Gustavo Borba
Diretor do Instituto para Inovação em Educação da Unisinos
Cesar Paz
Fundador do Ecosys e Sócio da Pipeline Capital
Jorge Audy
Superintendente de Inovação e Desenvolvimento da PUCRS
No final de 2022, foi publicado um dos relatórios mais importantes globalmente para mensurar a capacidade de inovação dos diferentes países, o Global Innovation Index (GII). O relatório, publicado pela World Intellectual Property Organization (Wipo), pode ser acessado no link encurtado gzh.rs/GII.
Apenas como referência, o Brasil, embora sendo uma das 12 principais economias do mundo, aparece apenas em 54º lugar no geral entre as 132 economias analisadas. Na América Latina e Caribe, o Brasil aparece em segundo lugar, atrás do Chile e à frente de países como México e Colômbia.
Embora as publicações de rankings sejam importantes, pois permitem comparações e apontam caminhos possíveis, não devemos ficar limitados aos elementos e indicadores que são considerados nelas quando o tema é inovação.
O GII considera mais de 80 indicadores, alguns de base (innovation input) como: instituições, capital humano e pesquisa, infraestrutura, sofisticação do mercado e do negócio, e indicadores de saída (innovation output) como resultados em termos de conhecimento, tecnologia e criatividade.
Um dos pontos que nos chamam atenção, por exemplo, é que, nas 268 páginas do relatório, o termo “desigualdade” (inequality/inequalities) aparece 13 vezes: três nas referências, sete basicamente em dois parágrafos que apontam desafios que devem ser considerados, como o envelhecimento populacional e o aumento da desigualdade, e outras três como referência específica à desigualdade entre empresas. A versão executiva está disponível em português. Nas 24 páginas, nenhuma vez o termo “desigualdade” aparece.
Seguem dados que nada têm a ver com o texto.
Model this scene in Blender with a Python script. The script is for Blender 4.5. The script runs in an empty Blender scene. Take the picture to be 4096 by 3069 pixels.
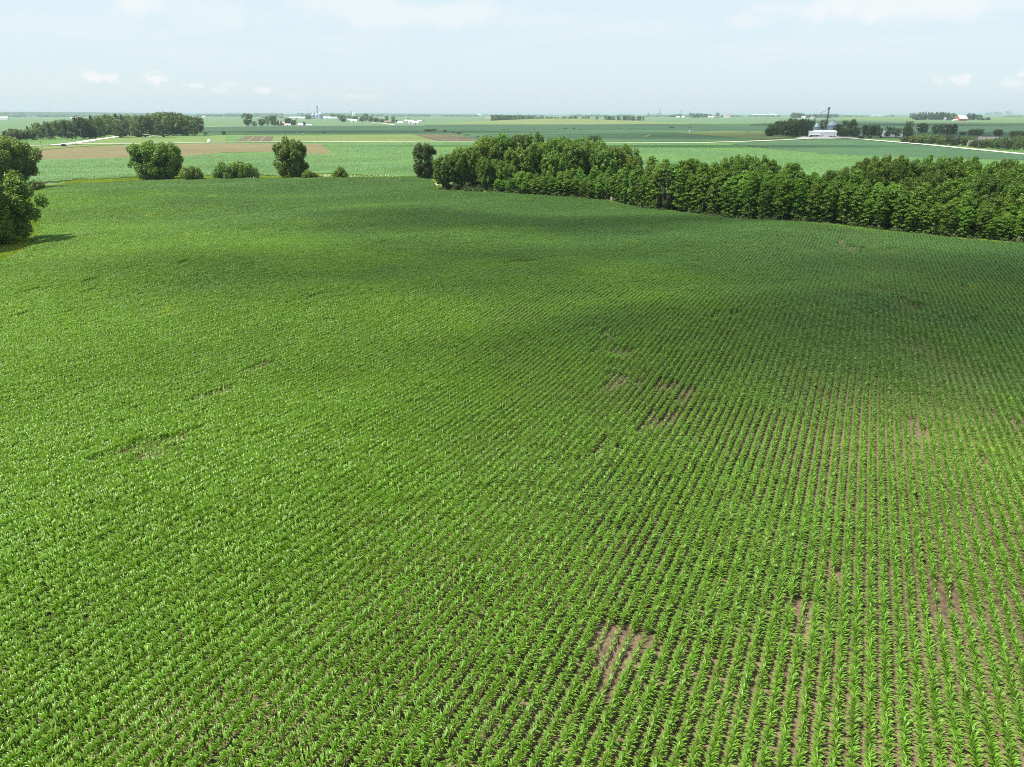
import bpy, math, random
import numpy as np
from mathutils import Vector

S = bpy.context.scene
COL = S.collection
R = math.radians
rng = np.random.default_rng(7)
random.seed(7)

# ------------------------------------------------------------------ camera
FPX, CX, CY = 2820.0, 2048.0, 1534.5          # photograph pixels
PITCH = math.atan((CY - 456.0) / FPX)
CAM_H = 31.0
cp, sp = math.cos(PITCH), math.sin(PITCH)
cam = bpy.data.cameras.new('camera')
cam.sensor_fit = 'HORIZONTAL'; cam.sensor_width = 36.0
cam.lens = 36.0 * FPX / 4096.0
cam.clip_start = 0.5; cam.clip_end = 90000
camo = bpy.data.objects.new('camera', cam); COL.objects.link(camo)
camo.location = (0, 0, CAM_H); camo.rotation_euler = (math.pi/2 - PITCH, 0, 0)
S.camera = camo

# ------------------------------------------------------------------ sun, sky, exposure
SUN_EL, SUN_AZ = R(62), R(-105)                # azimuth from +Y, negative = to the left
sd = Vector((math.sin(SUN_AZ)*math.cos(SUN_EL), math.cos(SUN_AZ)*math.cos(SUN_EL), math.sin(SUN_EL)))
sun = bpy.data.lights.new('sun', 'SUN'); sun.energy = 5.0; sun.angle = R(0.6); sun.color = (1.0, 0.955, 0.87)
suno = bpy.data.objects.new('sun', sun); COL.objects.link(suno)
suno.rotation_euler = sd.to_track_quat('Z', 'Y').to_euler()
suno.location = (0, 0, 400)
S.view_settings.view_transform = 'Standard'; S.view_settings.look = 'None'
S.view_settings.exposure = 1.0; S.view_settings.gamma = 1.0
S.view_settings.use_curve_mapping = False
S.render.engine = 'CYCLES'
S.cycles.max_bounces = 6; S.cycles.diffuse_bounces = 3; S.cycles.transmission_bounces = 4
S.cycles.volume_bounces = 1; S.cycles.glossy_bounces = 2; S.cycles.transparent_max_bounces = 12
S.cycles.use_denoising = False
S.cycles.pixel_filter_type = 'BLACKMAN_HARRIS'; S.cycles.filter_width = 1.05


# unseen thin clouds, set out by the shadows they cast: (shadow centre x, y, half width, half depth, thickness, turn), all metres
SHADOW_CLOUDS = [(20, 222, 110, 26, 60, 0.0), (85, 118, 110, 50, 80, 0.3), (-20, 150, 110, 40, 40, 0.1), (130, 235, 90, 30, 45, -0.5), (700, 1150, 900, 240, 90, 0.0), (-250, 1350, 420, 130, 80, 0.0), (150, 745, 330, 40, 80, 0.0), (1700, 2300, 1500, 420, 80, 0.0), (-60, 560, 0.1, 0.1, 1, 0)][:-1]


def az_el(sx, sy):
    x, y = (sx-CX)/FPX, (CY-sy)/FPX
    d = Vector((x, cp + y*sp, -sp + y*cp)).normalized()
    return math.atan2(d.x, d.y), math.asin(d.z)


class NT:
    """tiny node-tree helper"""
    def __init__(s, tree): s.t = tree; s.t.nodes.clear()
    def n(s, kind, **kw):
        o = s.t.nodes.new(kind)
        for k, v in kw.items():
            setattr(o, k, v)
        return o
    def l(s, a, b): s.t.links.new(a, b)
    def math(s, op, a, b=None, c=None, clamp=False):
        o = s.n('ShaderNodeMath', operation=op); o.use_clamp = clamp
        for i, v in enumerate((a, b, c)):
            if v is None: continue
            if isinstance(v, (int, float)): o.inputs[i].default_value = v
            else: s.l(v, o.inputs[i])
        return o.outputs[0]
    def mix(s, f, a, b, mode='MIX'):
        o = s.n('ShaderNodeMix', data_type='RGBA', blend_type=mode)
        for i, v in ((0, f), (6, a), (7, b)):
            if isinstance(v, (int, float)): o.inputs[i].default_value = v
            elif isinstance(v, tuple): o.inputs[i].default_value = (*v[:3], 1)
            else: s.l(v, o.inputs[i])
        return o.outputs[2]
    def ramp(s, f, pts):
        o = s.n('ShaderNodeMapRange', interpolation_type='SMOOTHSTEP')
        s.l(f, o.inputs[0]); o.inputs[1].default_value, o.inputs[2].default_value = pts[0], pts[1]
        o.inputs[3].default_value, o.inputs[4].default_value = (pts[2], pts[3]) if len(pts) > 2 else (0, 1)
        return o.outputs[0]
    def noise(s, vec, scale, detail=4, rough=0.55, dist=0.0):
        o = s.n('ShaderNodeTexNoise'); o.inputs['Scale'].default_value = scale
        o.inputs['Detail'].default_value = detail; o.inputs['Roughness'].default_value = rough
        o.inputs['Distortion'].default_value = dist
        if vec is not None: s.l(vec, o.inputs['Vector'])
        return o.outputs['Fac']


W = bpy.data.worlds.new('World'); S.world = W; W.use_nodes = True
w = NT(W.node_tree)
sky = w.n('ShaderNodeTexSky', sky_type='NISHITA'); sky.sun_disc = False
sky.sun_elevation = SUN_EL; sky.sun_rotation = SUN_AZ
sky.altitude = 300; sky.air_density = 1.0; sky.dust_density = 2.5; sky.ozone_density = 1.5
tc = w.n('ShaderNodeTexCoord')
sep = w.n('ShaderNodeSeparateXYZ'); w.l(tc.outputs['Generated'], sep.inputs[0])
X, Y, Z = sep.outputs
zc = w.math('MAXIMUM', Z, 0.0)
# thin high cloud, laid on a flat layer far overhead
den = w.math('ADD', zc, 0.06)
cx_ = w.n('ShaderNodeCombineXYZ'); w.l(w.math('DIVIDE', X, den), cx_.inputs[0]); w.l(w.math('MULTIPLY', w.math('DIVIDE', Y, den), 0.8), cx_.inputs[1])
n1 = w.noise(cx_.outputs[0], 0.55, 8, 0.6, 0.6)
n2 = w.noise(cx_.outputs[0], 2.2, 8, 0.62, 0.3)
veil = w.ramp(w.math('ADD', w.math('MULTIPLY', n1, 0.65), w.math('MULTIPLY', n2, 0.35)), (0.47, 0.66))
veil = w.math('MULTIPLY', veil, w.ramp(Z, (0.035, 0.10)))
# milky air in front of the blue
hazef = w.ramp(Z, (0.0, 0.9, 0.85, 0.45))
base = w.mix(hazef, sky.outputs[0], (3.85, 4.55, 4.8))
azw = w.math('ARCTAN2', X, Y); elw = w.math('ARCSINE', Z)
nv = w.noise(tc.outputs['Generated'], 55, 6, 0.6)
nvb = w.noise(tc.outputs['Generated'], 160, 4, 0.6)
puffs = None
for (sx, sy, wx, wy, k) in [(395, 312, 75, 26, .85), (630, 312, 58, 30, 1.0), (780, 341, 36, 14, .7), (865, 358, 40, 14, .4), (925, 338, 40, 14, .35),
                            (1050, 362, 42, 15, .6), (1430, 388, 90, 14, .4), (3820, 320, 55, 26, .9), (4060, 330, 60, 26, .6), (4090, 300, 30, 20, .8),
                            (1190, 385, 70, 12, .25), (230, 340, 60, 18, .2), (2180, 410, 40, 12, .25)]:
    a0, e0 = az_el(sx, sy); ww = wx/FPX*0.95; hh = wy/FPX*0.95
    dx = w.math('DIVIDE', w.math('SUBTRACT', azw, a0), ww)
    dy = w.math('DIVIDE', w.math('SUBTRACT', elw, e0), hh)
    r = w.math('SQRT', w.math('ADD', w.math('MULTIPLY', dx, dx), w.math('MULTIPLY', dy, dy)))
    r = w.math('ADD', r, w.math('MULTIPLY', w.math('SUBTRACT', nv, 0.5), 2.6))
    r = w.math('ADD', r, w.math('MULTIPLY', w.math('SUBTRACT', nvb, 0.5), 1.2))
    m = w.ramp(r, (1.0, 0.15, 0.0, k))
    puffs = m if puffs is None else w.math('MAXIMUM', puffs, m)
nw = w.noise(tc.outputs['Generated'], 13, 8, 0.62, 0.4)
for (sx, sy, wx, wy, k) in [(560, 15, 110, 45, .7), (900, 70, 180, 45, .35), (1750, 55, 430, 45, .55), (1400, 15, 200, 40, .5), (3250, 40, 230, 48, .8), (3700, 20, 380, 50, .7), (3000, 85, 110, 25, .4), (2500, 110, 420, 45, .2), (300, 110, 200, 30, .2), (2150, 80, 260, 30, .35)]:
    a0, e0 = az_el(sx, sy)
    dx = w.math('DIVIDE', w.math('SUBTRACT', azw, a0), wx/FPX); dy = w.math('DIVIDE', w.math('SUBTRACT', elw, e0), wy/FPX)
    r = w.math('SQRT', w.math('ADD', w.math('MULTIPLY', dx, dx), w.math('MULTIPLY', dy, dy)))
    r = w.math('ADD', r, w.math('MULTIPLY', w.math('SUBTRACT', nw, 0.5), 3.6))
    puffs = w.math('MAXIMUM', puffs, w.ramp(r, (1.3, 0.2, 0.0, k)))
cloud = w.math('MAXIMUM', w.math('MULTIPLY', veil, 0.3), puffs)
skyc = w.mix(cloud, base, (4.75, 4.85, 4.85))
bg = w.n('ShaderNodeBackground'); bg.inputs[1].default_value = 0.1
w.l(skyc, bg.inputs[0])
wo = w.n('ShaderNodeOutputWorld'); w.l(bg.outputs[0], wo.inputs[0])

# ------------------------------------------------------------------ terrain and pixel -> ground
def H(x, y):
    """height of the land: low swells near the camera, flat far away"""
    x = np.asarray(x, float); y = np.asarray(y, float)
    r = np.hypot(x, y)
    e = 1 - np.clip((r-380)/300, 0, 1); e = e*e*(3-2*e)
    h = 0.85*np.sin(x*0.035+y*0.021+0.8)*np.sin(y*0.043-x*0.012+0.4) + 0.55*np.sin(x*0.072-y*0.03+2.1)*np.cos(y*0.06+0.7)
    h = 1.25*h + 1.5*np.sin(x*0.0148+1.2)*np.sin(y*0.017+0.3)
    return h*e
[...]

Nossa reflexão aqui não é para questionar a relevância do índice. Como falamos no início do texto, é importante essa possibilidade de comparação histórica sobre todos indicadores considerados. Entretanto, precisamos compreender que a inovação jamais será um fim em si.
A inovação é um dos caminhos inexoráveis em busca da redução das desigualdades e em favor do desenvolvimento sustentável. É, talvez, a nossa única possibilidade de romper ciclos seguidos em que fomos pautados por falsas teorias desenvolvimentistas, que nos colocaram numa encruzilhada plena de tragédias sociais e ambientais e com poucas alternativas diante do esgotamento dos nossos recursos naturais.
Infelizmente ainda vivemos em um contexto em que olhamos para a inovação prioritariamente através de indicadores que desconsideram o seu impacto para aumentar (ou eventualmente diminuir) os níveis de desigualdade. De alguma forma vivemos uma miopia coletiva.
Se o país aumentou a desigualdade, não pode ser considerado inovador, pois o país serve às pessoas, não às corporações.
A inovação está em boa medida atrelada também ao desenvolvimento organizacional e à ampliação da lucratividade dos negócios. Nesse contexto, inúmeros estudos mostram que o crescimento das corporações e a perspectiva do shareholder, e não do stakeholder, transformou a forma como as organizações se desenvolveram e as diferenças entre, por exemplo, ganhos salariais da base e do topo das organizações, aumentou consideravelmente, conforme Yancey Strickler em This Could Be Our Future: A Manifesto for a More Generous World (2019).
Além disso, indicadores como o GDP, ou gerenciamento pelas diretrizes, não dão mais conta da complexidade envolvida no conceito de desenvolvimento em um contexto de destruição ambiental (para ter mais informações sobre o debate relacionado à importância do GDP consulte Doughnut Economics: Seven Ways to Think Like a 21st Century Econom, de Kate Raworth, 2017).
Conforme o relatório do Laboratório das Desigualdades Mundial 2022, o Brasil segue sendo um dos países com maior desigualdade do mundo, onde apenas 1% da população possui quase 50% de toda a fortuna patrimonial brasileira.
Pensar em uma nação inovadora, que não dá conta da redução da desigualdade de seu povo, é um contrassenso. Afinal, a inovação está a serviço de quê? De quem?
Indicadores de inovação devem não apenas considerar, mas priorizar o impacto social e a redução da desigualdade ao longo do tempo. Se o país aumentou a desigualdade, não pode ser considerado inovador, pois o país serve às pessoas, não às corporações.
E, se as pessoas não vivem melhor, a inovação é inócua.